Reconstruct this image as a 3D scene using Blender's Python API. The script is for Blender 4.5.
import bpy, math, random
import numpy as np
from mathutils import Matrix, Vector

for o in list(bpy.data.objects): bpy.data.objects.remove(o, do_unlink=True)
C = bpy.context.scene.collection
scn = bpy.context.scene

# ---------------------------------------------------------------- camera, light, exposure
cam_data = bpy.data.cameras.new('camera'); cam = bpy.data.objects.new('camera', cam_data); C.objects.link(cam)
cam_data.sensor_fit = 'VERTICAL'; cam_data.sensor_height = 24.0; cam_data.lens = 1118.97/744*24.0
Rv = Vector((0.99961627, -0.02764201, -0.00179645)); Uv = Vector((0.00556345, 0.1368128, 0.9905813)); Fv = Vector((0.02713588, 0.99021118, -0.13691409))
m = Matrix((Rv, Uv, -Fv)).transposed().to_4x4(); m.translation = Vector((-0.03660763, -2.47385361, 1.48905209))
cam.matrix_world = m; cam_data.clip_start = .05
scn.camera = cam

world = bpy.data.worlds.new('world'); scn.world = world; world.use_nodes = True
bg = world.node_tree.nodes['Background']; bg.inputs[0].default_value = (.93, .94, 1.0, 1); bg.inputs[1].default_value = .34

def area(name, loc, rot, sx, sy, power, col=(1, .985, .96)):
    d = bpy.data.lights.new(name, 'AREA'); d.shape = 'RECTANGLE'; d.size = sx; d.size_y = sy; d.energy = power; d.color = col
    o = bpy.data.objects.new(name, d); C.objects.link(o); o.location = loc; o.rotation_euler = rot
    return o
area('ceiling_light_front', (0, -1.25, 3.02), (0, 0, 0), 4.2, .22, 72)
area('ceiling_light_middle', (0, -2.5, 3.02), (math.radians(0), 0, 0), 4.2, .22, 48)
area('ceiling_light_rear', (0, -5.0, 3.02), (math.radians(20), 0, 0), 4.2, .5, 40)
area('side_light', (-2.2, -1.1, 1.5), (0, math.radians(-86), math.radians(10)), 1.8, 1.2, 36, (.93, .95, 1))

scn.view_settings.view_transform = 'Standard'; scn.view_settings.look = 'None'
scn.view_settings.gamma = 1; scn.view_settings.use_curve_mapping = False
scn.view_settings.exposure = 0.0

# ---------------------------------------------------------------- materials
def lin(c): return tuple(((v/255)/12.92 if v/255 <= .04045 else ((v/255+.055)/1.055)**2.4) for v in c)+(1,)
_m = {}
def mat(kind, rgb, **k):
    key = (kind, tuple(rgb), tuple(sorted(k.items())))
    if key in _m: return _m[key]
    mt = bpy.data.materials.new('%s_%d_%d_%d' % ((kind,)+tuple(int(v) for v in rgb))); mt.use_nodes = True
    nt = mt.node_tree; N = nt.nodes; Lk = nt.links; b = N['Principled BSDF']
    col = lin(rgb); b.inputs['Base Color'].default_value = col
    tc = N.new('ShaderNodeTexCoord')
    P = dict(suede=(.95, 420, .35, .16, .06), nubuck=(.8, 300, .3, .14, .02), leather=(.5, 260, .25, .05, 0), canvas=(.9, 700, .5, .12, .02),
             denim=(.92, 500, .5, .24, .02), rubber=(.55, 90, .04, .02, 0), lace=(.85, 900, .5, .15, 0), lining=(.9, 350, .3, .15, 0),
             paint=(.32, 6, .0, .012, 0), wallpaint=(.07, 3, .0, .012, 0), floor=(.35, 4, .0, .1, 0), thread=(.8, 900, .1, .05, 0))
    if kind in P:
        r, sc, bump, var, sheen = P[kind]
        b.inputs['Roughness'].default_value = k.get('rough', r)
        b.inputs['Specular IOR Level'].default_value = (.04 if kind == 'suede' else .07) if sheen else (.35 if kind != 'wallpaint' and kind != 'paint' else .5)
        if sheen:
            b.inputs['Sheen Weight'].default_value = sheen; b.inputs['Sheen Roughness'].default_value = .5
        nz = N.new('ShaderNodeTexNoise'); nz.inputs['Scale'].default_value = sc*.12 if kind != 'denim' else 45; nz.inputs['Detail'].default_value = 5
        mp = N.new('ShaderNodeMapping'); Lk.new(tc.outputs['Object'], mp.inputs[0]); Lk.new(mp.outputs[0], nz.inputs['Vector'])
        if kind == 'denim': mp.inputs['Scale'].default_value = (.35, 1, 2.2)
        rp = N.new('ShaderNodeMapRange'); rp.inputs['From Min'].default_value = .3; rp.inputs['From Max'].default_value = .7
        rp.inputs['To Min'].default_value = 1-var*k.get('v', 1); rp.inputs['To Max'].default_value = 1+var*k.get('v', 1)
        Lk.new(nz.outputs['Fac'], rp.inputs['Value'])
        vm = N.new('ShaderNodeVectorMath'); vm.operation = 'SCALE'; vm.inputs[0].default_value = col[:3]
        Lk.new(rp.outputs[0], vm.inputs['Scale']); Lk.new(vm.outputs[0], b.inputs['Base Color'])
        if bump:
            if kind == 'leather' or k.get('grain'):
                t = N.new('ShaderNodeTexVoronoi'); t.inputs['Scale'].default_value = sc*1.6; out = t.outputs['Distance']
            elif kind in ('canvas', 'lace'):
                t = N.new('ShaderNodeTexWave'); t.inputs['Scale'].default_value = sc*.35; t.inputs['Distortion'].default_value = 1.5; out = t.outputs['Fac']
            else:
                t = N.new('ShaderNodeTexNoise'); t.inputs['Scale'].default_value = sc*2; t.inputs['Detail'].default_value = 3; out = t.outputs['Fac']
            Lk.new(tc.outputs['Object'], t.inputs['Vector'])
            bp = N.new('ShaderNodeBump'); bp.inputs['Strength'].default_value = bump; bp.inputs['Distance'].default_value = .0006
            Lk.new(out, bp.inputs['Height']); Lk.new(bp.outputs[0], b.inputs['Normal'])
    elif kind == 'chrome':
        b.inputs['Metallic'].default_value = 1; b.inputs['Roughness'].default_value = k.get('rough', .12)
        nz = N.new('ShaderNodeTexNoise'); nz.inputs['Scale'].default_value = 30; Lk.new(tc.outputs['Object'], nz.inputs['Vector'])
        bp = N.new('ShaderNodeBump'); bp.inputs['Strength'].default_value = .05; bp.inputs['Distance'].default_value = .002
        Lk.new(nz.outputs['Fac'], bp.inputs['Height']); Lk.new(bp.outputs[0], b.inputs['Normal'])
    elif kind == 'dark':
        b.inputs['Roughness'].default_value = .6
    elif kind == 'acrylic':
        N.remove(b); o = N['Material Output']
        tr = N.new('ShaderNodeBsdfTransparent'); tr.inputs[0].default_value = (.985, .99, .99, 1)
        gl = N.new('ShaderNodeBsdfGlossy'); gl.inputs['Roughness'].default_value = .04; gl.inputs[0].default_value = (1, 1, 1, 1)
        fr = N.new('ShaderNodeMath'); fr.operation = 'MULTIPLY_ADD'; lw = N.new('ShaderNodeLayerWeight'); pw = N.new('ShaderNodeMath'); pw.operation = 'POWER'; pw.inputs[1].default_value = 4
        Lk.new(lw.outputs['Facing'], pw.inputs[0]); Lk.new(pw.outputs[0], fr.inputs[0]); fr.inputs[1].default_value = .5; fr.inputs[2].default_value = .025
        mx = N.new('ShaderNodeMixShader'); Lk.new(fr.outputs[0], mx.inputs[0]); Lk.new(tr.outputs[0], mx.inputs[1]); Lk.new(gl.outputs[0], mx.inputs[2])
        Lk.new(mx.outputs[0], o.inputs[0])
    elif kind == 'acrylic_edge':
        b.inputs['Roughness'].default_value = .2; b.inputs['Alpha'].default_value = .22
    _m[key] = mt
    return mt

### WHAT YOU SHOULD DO
Please quote the data above in full, with no line missing.

### COMPLETE RESPONSE
Reconstruct this image as a 3D scene using Blender's Python API. The script is for Blender 4.5.
import bpy, math, random
import numpy as np
from mathutils import Matrix, Vector

for o in list(bpy.data.objects): bpy.data.objects.remove(o, do_unlink=True)
C = bpy.context.scene.collection
scn = bpy.context.scene

# ---------------------------------------------------------------- camera, light, exposure
cam_data = bpy.data.cameras.new('camera'); cam = bpy.data.objects.new('camera', cam_data); C.objects.link(cam)
cam_data.sensor_fit = 'VERTICAL'; cam_data.sensor_height = 24.0; cam_data.lens = 1118.97/744*24.0
Rv = Vector((0.99961627, -0.02764201, -0.00179645)); Uv = Vector((0.00556345, 0.1368128, 0.9905813)); Fv = Vector((0.02713588, 0.99021118, -0.13691409))
m = Matrix((Rv, Uv, -Fv)).transposed().to_4x4(); m.translation = Vector((-0.03660763, -2.47385361, 1.48905209))
cam.matrix_world = m; cam_data.clip_start = .05
scn.camera = cam

world = bpy.data.worlds.new('world'); scn.world = world; world.use_nodes = True
bg = world.node_tree.nodes['Background']; bg.inputs[0].default_value = (.93, .94, 1.0, 1); bg.inputs[1].default_value = .34

def area(name, loc, rot, sx, sy, power, col=(1, .985, .96)):
    d = bpy.data.lights.new(name, 'AREA'); d.shape = 'RECTANGLE'; d.size = sx; d.size_y = sy; d.energy = power; d.color = col
    o = bpy.data.objects.new(name, d); C.objects.link(o); o.location = loc; o.rotation_euler = rot
    return o
area('ceiling_light_front', (0, -1.25, 3.02), (0, 0, 0), 4.2, .22, 72)
area('ceiling_light_middle', (0, -2.5, 3.02), (math.radians(0), 0, 0), 4.2, .22, 48)
area('ceiling_light_rear', (0, -5.0, 3.02), (math.radians(20), 0, 0), 4.2, .5, 40)
area('side_light', (-2.2, -1.1, 1.5), (0, math.radians(-86), math.radians(10)), 1.8, 1.2, 36, (.93, .95, 1))

scn.view_settings.view_transform = 'Standard'; scn.view_settings.look = 'None'
scn.view_settings.gamma = 1; scn.view_settings.use_curve_mapping = False
scn.view_settings.exposure = 0.0

# ---------------------------------------------------------------- materials
def lin(c): return tuple(((v/255)/12.92 if v/255 <= .04045 else ((v/255+.055)/1.055)**2.4) for v in c)+(1,)
_m = {}
def mat(kind, rgb, **k):
    key = (kind, tuple(rgb), tuple(sorted(k.items())))
    if key in _m: return _m[key]
    mt = bpy.data.materials.new('%s_%d_%d_%d' % ((kind,)+tuple(int(v) for v in rgb))); mt.use_nodes = True
    nt = mt.node_tree; N = nt.nodes; Lk = nt.links; b = N['Principled BSDF']
    col = lin(rgb); b.inputs['Base Color'].default_value = col
    tc = N.new('ShaderNodeTexCoord')
    P = dict(suede=(.95, 420, .35, .16, .06), nubuck=(.8, 300, .3, .14, .02), leather=(.5, 260, .25, .05, 0), canvas=(.9, 700, .5, .12, .02),
             denim=(.92, 500, .5, .24, .02), rubber=(.55, 90, .04, .02, 0), lace=(.85, 900, .5, .15, 0), lining=(.9, 350, .3, .15, 0),
             paint=(.32, 6, .0, .012, 0), wallpaint=(.07, 3, .0, .012, 0), floor=(.35, 4, .0, .1, 0), thread=(.8, 900, .1, .05, 0))
    if kind in P:
        r, sc, bump, var, sheen = P[kind]
        b.inputs['Roughness'].default_value = k.get('rough', r)
        b.inputs['Specular IOR Level'].default_value = (.04 if kind == 'suede' else .07) if sheen else (.35 if kind != 'wallpaint' and kind != 'paint' else .5)
        if sheen:
            b.inputs['Sheen Weight'].default_value = sheen; b.inputs['Sheen Roughness'].default_value = .5
        nz = N.new('ShaderNodeTexNoise'); nz.inputs['Scale'].default_value = sc*.12 if kind != 'denim' else 45; nz.inputs['Detail'].default_value = 5
        mp = N.new('ShaderNodeMapping'); Lk.new(tc.outputs['Object'], mp.inputs[0]); Lk.new(mp.outputs[0], nz.inputs['Vector'])
        if kind == 'denim': mp.inputs['Scale'].default_value = (.35, 1, 2.2)
        rp = N.new('ShaderNodeMapRange'); rp.inputs['From Min'].default_value = .3; rp.inputs['From Max'].default_value = .7
        rp.inputs['To Min'].default_value = 1-var*k.get('v', 1); rp.inputs['To Max'].default_value = 1+var*k.get('v', 1)
        Lk.new(nz.outputs['Fac'], rp.inputs['Value'])
        vm = N.new('ShaderNodeVectorMath'); vm.operation = 'SCALE'; vm.inputs[0].default_value = col[:3]
        Lk.new(rp.outputs[0], vm.inputs['Scale']); Lk.new(vm.outputs[0], b.inputs['Base Color'])
        if bump:
            if kind == 'leather' or k.get('grain'):
                t = N.new('ShaderNodeTexVoronoi'); t.inputs['Scale'].default_value = sc*1.6; out = t.outputs['Distance']
            elif kind in ('canvas', 'lace'):
                t = N.new('ShaderNodeTexWave'); t.inputs['Scale'].default_value = sc*.35; t.inputs['Distortion'].default_value = 1.5; out = t.outputs['Fac']
            else:
                t = N.new('ShaderNodeTexNoise'); t.inputs['Scale'].default_value = sc*2; t.inputs['Detail'].default_value = 3; out = t.outputs['Fac']
            Lk.new(tc.outputs['Object'], t.inputs['Vector'])
            bp = N.new('ShaderNodeBump'); bp.inputs['Strength'].default_value = bump; bp.inputs['Distance'].default_value = .0006
            Lk.new(out, bp.inputs['Height']); Lk.new(bp.outputs[0], b.inputs['Normal'])
    elif kind == 'chrome':
        b.inputs['Metallic'].default_value = 1; b.inputs['Roughness'].default_value = k.get('rough', .12)
        nz = N.new('ShaderNodeTexNoise'); nz.inputs['Scale'].default_value = 30; Lk.new(tc.outputs['Object'], nz.inputs['Vector'])
        bp = N.new('ShaderNodeBump'); bp.inputs['Strength'].default_value = .05; bp.inputs['Distance'].default_value = .002
        Lk.new(nz.outputs['Fac'], bp.inputs['Height']); Lk.new(bp.outputs[0], b.inputs['Normal'])
    elif kind == 'dark':
        b.inputs['Roughness'].default_value = .6
    elif kind == 'acrylic':
        N.remove(b); o = N['Material Output']
        tr = N.new('ShaderNodeBsdfTransparent'); tr.inputs[0].default_value = (.985, .99, .99, 1)
        gl = N.new('ShaderNodeBsdfGlossy'); gl.inputs['Roughness'].default_value = .04; gl.inputs[0].default_value = (1, 1, 1, 1)
        fr = N.new('ShaderNodeMath'); fr.operation = 'MULTIPLY_ADD'; lw = N.new('ShaderNodeLayerWeight'); pw = N.new('ShaderNodeMath'); pw.operation = 'POWER'; pw.inputs[1].default_value = 4
        Lk.new(lw.outputs['Facing'], pw.inputs[0]); Lk.new(pw.outputs[0], fr.inputs[0]); fr.inputs[1].default_value = .5; fr.inputs[2].default_value = .025
        mx = N.new('ShaderNodeMixShader'); Lk.new(fr.outputs[0], mx.inputs[0]); Lk.new(tr.outputs[0], mx.inputs[1]); Lk.new(gl.outputs[0], mx.inputs[2])
        Lk.new(mx.outputs[0], o.inputs[0])
    elif kind == 'acrylic_edge':
        b.inputs['Roughness'].default_value = .2; b.inputs['Alpha'].default_value = .22
    _m[key] = mt
    return mt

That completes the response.